◆ Task statement ◆
Leave out the images; return the rest of the data exactly.

◆ Dataset extract ◆
+---+

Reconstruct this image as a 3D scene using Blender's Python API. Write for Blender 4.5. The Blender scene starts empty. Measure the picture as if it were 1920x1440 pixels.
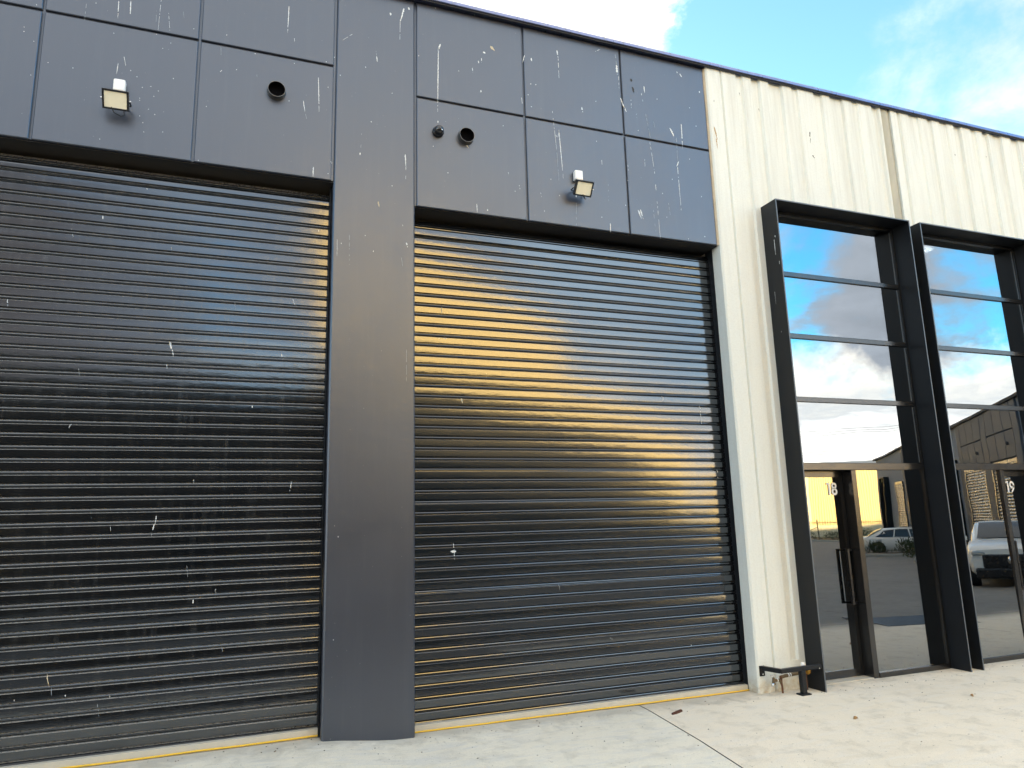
import bpy, bmesh, math, random
from mathutils import Vector, Matrix, noise
R = math.radians
S = bpy.context.scene
COL = S.collection
rng = random.Random(7)

# ------------------------------------------------------------------ helpers
class MB:
    """collects geometry for ONE mesh object"""
    def __init__(s): s.v=[]; s.f=[]; s.m=[]; s.sm=[]
    def add(s, vs, fs, m=0, smooth=False):
        o=len(s.v); s.v+= [tuple(p) for p in vs]
        for f in fs: s.f.append([i+o for i in f]); s.m.append(m); s.sm.append(smooth)
    def box(s, x0,x1,y0,y1,z0,z1, m=0):
        s.add([(x0,y0,z0),(x1,y0,z0),(x1,y1,z0),(x0,y1,z0),(x0,y0,z1),(x1,y0,z1),(x1,y1,z1),(x0,y1,z1)],
              [(0,3,2,1),(4,5,6,7),(0,1,5,4),(1,2,6,5),(2,3,7,6),(3,0,4,7)], m)
    def cbox(s, x0,x1,y0,y1,z0,z1, b=.006, m=0):
        """box with its front (low y) edges chamfered all round"""
        q=[(x0,y0+b,z0),(x1,y0+b,z0),(x1,y0+b,z1),(x0,y0+b,z1)]
        f=[(x0+b,y0,z0+b),(x1-b,y0,z0+b),(x1-b,y0,z1-b),(x0+b,y0,z1-b)]
        k=[(x0,y1,z0),(x1,y1,z0),(x1,y1,z1),(x0,y1,z1)]
        s.add(f+q+k,[(0,1,2,3),(4,5,1,0),(5,6,2,1),(6,7,3,2),(7,4,0,3),(8,9,5,4),(9,10,6,5),(10,11,7,6),(11,8,4,7),(11,10,9,8)],m)
    def bbox(s, c, size, b=.01, rot=None, m=0, seg=2):
        """rounded box, centre c, optional rotation matrix"""
        bm=bmesh.new(); bmesh.ops.create_cube(bm,size=1.0)
        for v in bm.verts: v.co=Vector((v.co.x*size[0],v.co.y*size[1],v.co.z*size[2]))
        bmesh.ops.bevel(bm,geom=list(bm.edges),offset=b,segments=seg,affect='EDGES',profile=.5)
        M=Matrix.Translation(c)@(rot.to_4x4() if rot else Matrix.Identity(4))
        bm.verts.index_update()
        s.add([M@v.co for v in bm.verts],[[v.index for v in f.verts] for f in bm.faces],m,False); bm.free()
    def tube(s, pts, r, n=10, m=0, caps=True, smooth=True):
        pts=[Vector(p) for p in pts]; rings=[]; o=len(s.v); rr=r if isinstance(r,(list,tuple)) else [r]*len(pts)
        up=None
        for i,p in enumerate(pts):
            d=(pts[min(i+1,len(pts)-1)]-pts[max(i-1,0)]).normalized()
            if up is None: up=Vector((0,0,1)) if abs(d.z)<.9 else Vector((1,0,0))
            a=d.cross(up).normalized(); b=a.cross(d).normalized(); up=b
            rings.append([p+(a*math.cos(2*math.pi*k/n)+b*math.sin(2*math.pi*k/n))*rr[i] for k in range(n)])
        vs=[q for ring in rings for q in ring]; fs=[]
        for i in range(len(pts)-1):
            for k in range(n):
                fs.append((i*n+k,i*n+(k+1)%n,(i+1)*n+(k+1)%n,(i+1)*n+k))
        s.add(vs,fs,m,smooth)
        if caps:
            s.add(rings[0],[tuple(range(n))],m); s.add(rings[-1],[tuple(reversed(range(n)))],m)
    def lathe(s, prof, c, axis='y', n=32, m=0, smooth=True):
        """prof: list of (radius, along); axis y points along +y from c"""
        vs=[]
        for r,a in prof:
            for k in range(n):
                t=2*math.pi*k/n; u,w=r*math.cos(t),r*math.sin(t)
                p={'y':(u,a,w),'z':(u,w,a),'x':(a,u,w)}[axis]
                vs.append((c[0]+p[0],c[1]+p[1],c[2]+p[2]))
        fs=[(i*n+k,i*n+(k+1)%n,(i+1)*n+(k+1)%n,(i+1)*n+k) for i in range(len(prof)-1) for k in range(n)]
        s.add(vs,fs,m,smooth)
    def extrude_x(s, prof, xs, m=0, smooth=False, closed=False, caps=False):
        """profile [(y,z)] swept along x"""
        n=len(prof); vs=[(x,y,z) for x in xs for y,z in prof]; fs=[]
        for i in range(len(xs)-1):
            for k in range(n if closed else n-1):
                k2=(k+1)%n
                fs.append((i*n+k,(i+1)*n+k,(i+1)*n+k2,i*n+k2))
        if caps and closed:
            fs.append(tuple(range(n))); fs.append(tuple(reversed(range((len(xs)-1)*n,len(xs)*n))))
        s.add(vs,fs,m,smooth)
    def build(s, name, mats, parent=None, loc=None):
        me=bpy.data.meshes.new(name); me.from_pydata(s.v,[],s.f)
        for mt in (mats if isinstance(mats,(list,tuple)) else [mats]): me.materials.append(mt)
        me.polygons.foreach_set('material_index',s.m); me.polygons.foreach_set('use_smooth',s.sm)
        me.update()
        bm=bmesh.new(); bm.from_mesh(me); bmesh.ops.recalc_face_normals(bm,faces=bm.faces) if len(bm.faces)<60000 else None
        bm.to_mesh(me); bm.free()
        o=bpy.data.objects.new(name,me); COL.objects.link(o)
        if parent is not None: o.parent=parent
        if loc is not None: o.location=loc
        return o
def tag(o,label=None,cat=None,group=None,kind=None):
    if label: o['label']=label
    if cat: o['category']=cat
    if group: o['group']=group
    if kind: o['kind']=kind
    return o
def thing(name,label,cat,loc=(0,0,0),rz=0,group=None):
    o=bpy.data.objects.new(name,None); COL.objects.link(o); o.location=loc; o.rotation_euler=(0,0,rz); o.empty_display_size=.2
    return tag(o,label,cat,group)
def copy_tree(o,parent=None):
    c=o.copy(); COL.objects.link(c)
    if parent is not None: c.parent=parent
    for ch in list(o.children): copy_tree(ch,c)
    return c

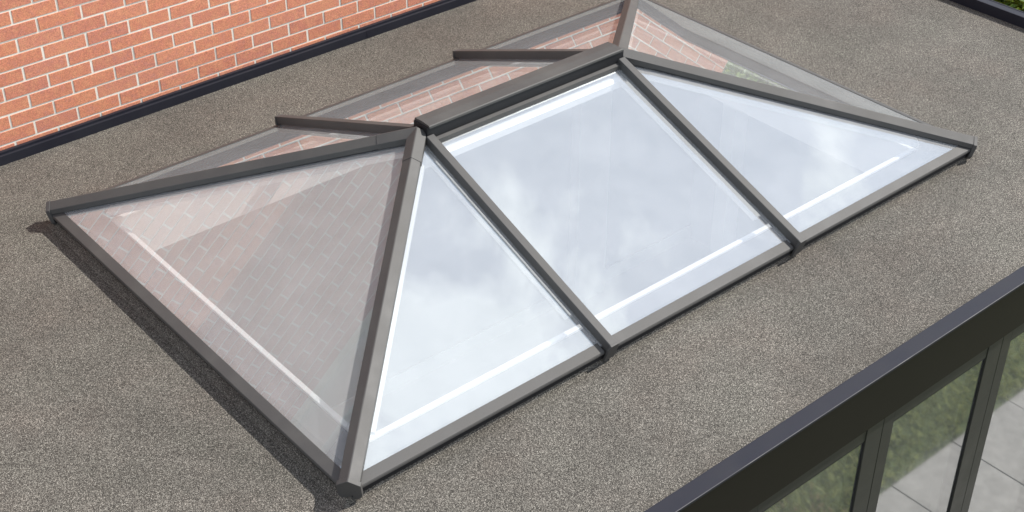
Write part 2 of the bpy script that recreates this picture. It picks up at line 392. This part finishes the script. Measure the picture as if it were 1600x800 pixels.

+---+

◆ Reply to the task ◆
Reconstruct this image as a 3D scene using Blender's Python API. Write for Blender 4.5. The Blender scene starts empty. Measure the picture as if it were 1920x1440 pixels.
import bpy, bmesh, math, random
from mathutils import Vector, Matrix, noise
R = math.radians
S = bpy.context.scene
COL = S.collection
rng = random.Random(7)

# ------------------------------------------------------------------ helpers
class MB:
    """collects geometry for ONE mesh object"""
    def __init__(s): s.v=[]; s.f=[]; s.m=[]; s.sm=[]
    def add(s, vs, fs, m=0, smooth=False):
        o=len(s.v); s.v+= [tuple(p) for p in vs]
        for f in fs: s.f.append([i+o for i in f]); s.m.append(m); s.sm.append(smooth)
    def box(s, x0,x1,y0,y1,z0,z1, m=0):
        s.add([(x0,y0,z0),(x1,y0,z0),(x1,y1,z0),(x0,y1,z0),(x0,y0,z1),(x1,y0,z1),(x1,y1,z1),(x0,y1,z1)],
              [(0,3,2,1),(4,5,6,7),(0,1,5,4),(1,2,6,5),(2,3,7,6),(3,0,4,7)], m)
    def cbox(s, x0,x1,y0,y1,z0,z1, b=.006, m=0):
        """box with its front (low y) edges chamfered all round"""
        q=[(x0,y0+b,z0),(x1,y0+b,z0),(x1,y0+b,z1),(x0,y0+b,z1)]
        f=[(x0+b,y0,z0+b),(x1-b,y0,z0+b),(x1-b,y0,z1-b),(x0+b,y0,z1-b)]
        k=[(x0,y1,z0),(x1,y1,z0),(x1,y1,z1),(x0,y1,z1)]
        s.add(f+q+k,[(0,1,2,3),(4,5,1,0),(5,6,2,1),(6,7,3,2),(7,4,0,3),(8,9,5,4),(9,10,6,5),(10,11,7,6),(11,8,4,7),(11,10,9,8)],m)
    def bbox(s, c, size, b=.01, rot=None, m=0, seg=2):
        """rounded box, centre c, optional rotation matrix"""
        bm=bmesh.new(); bmesh.ops.create_cube(bm,size=1.0)
        for v in bm.verts: v.co=Vector((v.co.x*size[0],v.co.y*size[1],v.co.z*size[2]))
        bmesh.ops.bevel(bm,geom=list(bm.edges),offset=b,segments=seg,affect='EDGES',profile=.5)
        M=Matrix.Translation(c)@(rot.to_4x4() if rot else Matrix.Identity(4))
        bm.verts.index_update()
        s.add([M@v.co for v in bm.verts],[[v.index for v in f.verts] for f in bm.faces],m,False); bm.free()
    def tube(s, pts, r, n=10, m=0, caps=True, smooth=True):
        pts=[Vector(p) for p in pts]; rings=[]; o=len(s.v); rr=r if isinstance(r,(list,tuple)) else [r]*len(pts)
        up=None
        for i,p in enumerate(pts):
            d=(pts[min(i+1,len(pts)-1)]-pts[max(i-1,0)]).normalized()
            if up is None: up=Vector((0,0,1)) if abs(d.z)<.9 else Vector((1,0,0))
            a=d.cross(up).normalized(); b=a.cross(d).normalized(); up=b
            rings.append([p+(a*math.cos(2*math.pi*k/n)+b*math.sin(2*math.pi*k/n))*rr[i] for k in range(n)])
        vs=[q for ring in rings for q in ring]; fs=[]
        for i in range(len(pts)-1):
            for k in range(n):
                fs.append((i*n+k,i*n+(k+1)%n,(i+1)*n+(k+1)%n,(i+1)*n+k))
        s.add(vs,fs,m,smooth)
        if caps:
            s.add(rings[0],[tuple(range(n))],m); s.add(rings[-1],[tuple(reversed(range(n)))],m)
    def lathe(s, prof, c, axis='y', n=32, m=0, smooth=True):
        """prof: list of (radius, along); axis y points along +y from c"""
        vs=[]
        for r,a in prof:
            for k in range(n):
                t=2*math.pi*k/n; u,w=r*math.cos(t),r*math.sin(t)
                p={'y':(u,a,w),'z':(u,w,a),'x':(a,u,w)}[axis]
                vs.append((c[0]+p[0],c[1]+p[1],c[2]+p[2]))
        fs=[(i*n+k,i*n+(k+1)%n,(i+1)*n+(k+1)%n,(i+1)*n+k) for i in range(len(prof)-1) for k in range(n)]
        s.add(vs,fs,m,smooth)
    def extrude_x(s, prof, xs, m=0, smooth=False, closed=False, caps=False):
        """profile [(y,z)] swept along x"""
        n=len(prof); vs=[(x,y,z) for x in xs for y,z in prof]; fs=[]
        for i in range(len(xs)-1):
            for k in range(n if closed else n-1):
                k2=(k+1)%n
                fs.append((i*n+k,(i+1)*n+k,(i+1)*n+k2,i*n+k2))
        if caps and closed:
            fs.append(tuple(range(n))); fs.append(tuple(reversed(range((len(xs)-1)*n,len(xs)*n))))
        s.add(vs,fs,m,smooth)
    def build(s, name, mats, parent=None, loc=None):
        me=bpy.data.meshes.new(name); me.from_pydata(s.v,[],s.f)
        for mt in (mats if isinstance(mats,(list,tuple)) else [mats]): me.materials.append(mt)
        me.polygons.foreach_set('material_index',s.m); me.polygons.foreach_set('use_smooth',s.sm)
        me.update()
        bm=bmesh.new(); bm.from_mesh(me); bmesh.ops.recalc_face_normals(bm,faces=bm.faces) if len(bm.faces)<60000 else None
        bm.to_mesh(me); bm.free()
        o=bpy.data.objects.new(name,me); COL.objects.link(o)
        if parent is not None: o.parent=parent
        if loc is not None: o.location=loc
        return o
def tag(o,label=None,cat=None,group=None,kind=None):
    if label: o['label']=label
    if cat: o['category']=cat
    if group: o['group']=group
    if kind: o['kind']=kind
    return o
def thing(name,label,cat,loc=(0,0,0),rz=0,group=None):
    o=bpy.data.objects.new(name,None); COL.objects.link(o); o.location=loc; o.rotation_euler=(0,0,rz); o.empty_display_size=.2
    return tag(o,label,cat,group)
def copy_tree(o,parent=None):
    c=o.copy(); COL.objects.link(c)
    if parent is not None: c.parent=parent
    for ch in list(o.children): copy_tree(ch,c)
    return c

Write part 2 of the bpy script that recreates this picture. It picks up at line 392. This part finishes the script. Measure the picture as if it were 1600x800 pixels.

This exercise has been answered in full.